Q&A: Kevin Williamson, roving correspondent

Home Interviews Q&A: Kevin Williamson, roving correspondent

Kevin D. Williamson is the roving correspondent for National Review. At Hillsdale, he is teaching a course as the Dow Journalism Program’s spring Pulliam Fellow. He writes on finances with special interest on the debt and deficit and its relationship to politics. Author of three books, his latest is “The End is Near and It’s Going To Be Awesome: How Going Broke Will Leave America Richer, Happier, and More Secure.” Williamson directed the journalism and communications programs at George Mason University and has worked as as an adjunct professor at King’s College.

What did you learn from starting your own newspaper, The Bulletin?

I learned to not start a newspaper. It was a lot of fun, tremendously difficult, from a financial perspective, foolish, more for the investor Tom Rice. All I lost was time, and I’m not even sure I count that as lost time. It was probably time well invested for me. I learned to do a lot with very little. I learned distribution is a lot harder than editorial. The operation side of things is a lot harder than I thought it would be. I guess I learned I’d rather leave it up to someone else to take care of those things.

You came under fire on Sept. 28 when you tweeted in response to a question asking if doctors who perform abortions should be killed and if women who abort their babies should get jail time. You responded, “I have hanging more in mind.” Why did you reply with that?

This is an example of intellectual dishonesty that social media empowers. Often you hear people say people don’t really think of abortion as murder because if they did, they would view it the same way as conventional homicide cases. It is comparable to a situation where people get 20 years in prison. I meant a point of comparison, not that I think women who have abortions actually should be hanged. The people that wrote that, they’re familiar with my work and know that in most cases of capital punishment, I’m not much of a fan of it, but, of course, they wrote it as though I believe that. I’ve said if we’re going to have capital punishment, we should use hanging or firing squad rather than weird antiseptic things like lethal injections. The state should be forthright about violence. Let’s be honest about this sort of thing. Unlike most people, I’ve actually seen someone shortly after they were hanged. It was a lynching in India. If you change the order of things, it might look like I argued that when it’s not actually what I believe.

On numerous occasions, you have expressed that you do not vote. As a journalist who writes on political issues, why don’t you vote?

I think that as things currently stand, operational politics are, at a certain level, dishonorable. There’s a lot of good people doing good things, but it’s not something I want to be involved in directly. More broadly, the premise of politics as such is coercion. It’s using the state to force people into doing things you want them to do. I have some questions on the legitimacy of government as it stands. I’ve written a lot about abortion, and what that says on the relationship between the individual and the state.
I happen to be born to an unmarried, 15-year-old girl a trimester before Roe was decided. If abortion had been legal, I probably would not be here. I’m not really sure a government that doesn’t recognize my right to life and to exist is something I want to participate in directly. Voting is a small part of how things get changed. I do what I think is the humane thing to do, which is to argue with people, change their minds. I’m not a complete anarchist, but I would much rather work through persuasion than using the state to force people to do the things I want them to.

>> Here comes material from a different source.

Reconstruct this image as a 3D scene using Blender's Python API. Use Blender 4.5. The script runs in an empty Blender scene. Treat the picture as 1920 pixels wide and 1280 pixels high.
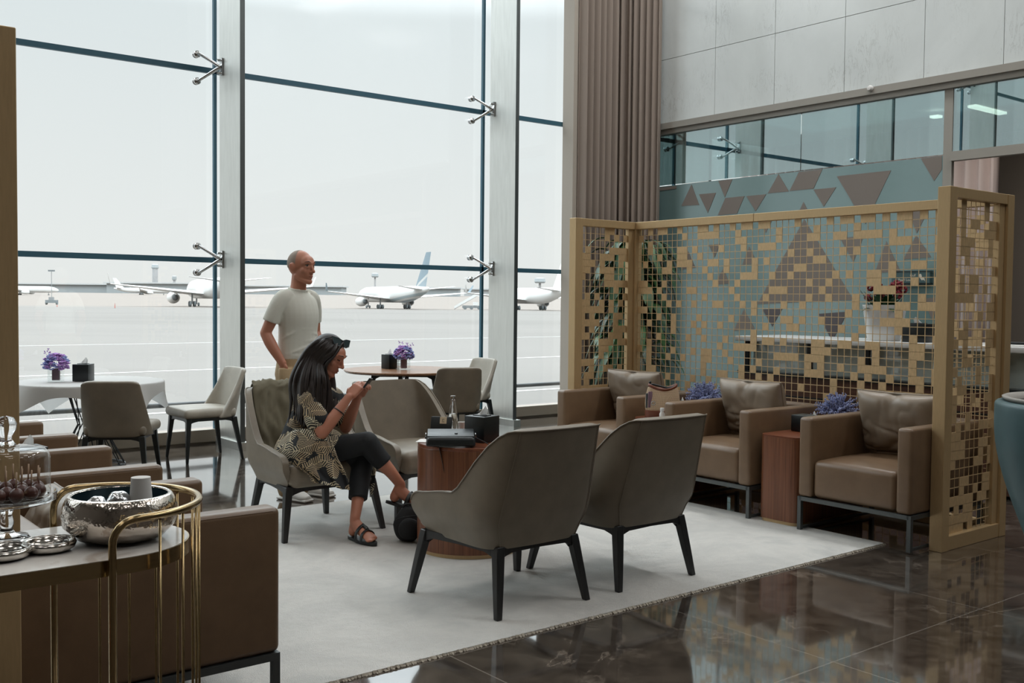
import bpy, bmesh, math, random
from mathutils import Vector, Matrix, Euler, noise
PI = math.pi
C = bpy.context.scene.collection
R = math.radians

# ------------------------------------------------------------------ camera maths (image taken as 1920 x 1280)
EYE = Vector((0, 0, 1.45)); YAW, PITCH, ROLL, FOC = R(51.398), R(2.251), 0.009626, 1928.75
_f = Vector((math.cos(YAW)*math.cos(PITCH), math.sin(YAW)*math.cos(PITCH), -math.sin(PITCH)))
_r = _f.cross(Vector((0, 0, 1))).normalized(); _u = _r.cross(_f)
CF = _f; CR = math.cos(ROLL)*_r+math.sin(ROLL)*_u; CU = -math.sin(ROLL)*_r+math.cos(ROLL)*_u
def ray(x, y): return CF+CR*((x-960)/FOC)-CU*((y-640)/FOC)
def at(x, y, d): return EYE+ray(x, y)*d
def onz(x, y, z=0.):
    d = ray(x, y); return EYE+d*((z-EYE.z)/d.z)
def onx(x, y, X):
    d = ray(x, y); return EYE+d*((X-EYE.x)/d.x)

# ------------------------------------------------------------------ mesh collector
def bez(p0, p1, p2, p3, n):
    out = []
    for i in range(n+1):
        t = i/n; s = 1-t
        out.append(Vector(p0)*s**3+Vector(p1)*(3*s*s*t)+Vector(p2)*(3*s*t*t)+Vector(p3)*t**3)
    return out
def spline(pts, n=6):
    pts = [Vector(p) for p in pts]; P = [pts[0]*2-pts[1]]+pts+[pts[-1]*2-pts[-2]]; out = []
    for i in range(1, len(P)-2):
        a, b, c, d = P[i-1:i+3]
        for k in range(n):
            t = k/n
            out.append(.5*((2*b)+(c-a)*t+(2*a-5*b+4*c-d)*t*t+(3*b-a-3*c+d)*t**3))
    out.append(P[-2]); return out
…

What is your interest in teaching here at Hillsdale?

I like teaching when I get the chance. It’s just not something I can do because of my travel schedule. It’s fun to talk to students who are interested in what I do. I always like being at Hillsdale. Hillsdale is like a monastery. Henri Nouwen, Catholic priest, spent some time at a monastery in upstate New York. When he went into the monastery, he thought it was a place people went to escape the “real world.” After he’d been there, he realized the monastery was the real world, and everywhere else was the place you went to escape it. Hillsdale has a reputation for being cloistered, but this is the real world, developing your life, mind, ideas, relationships, the spiritual aspect of your life. That’s a lot more real.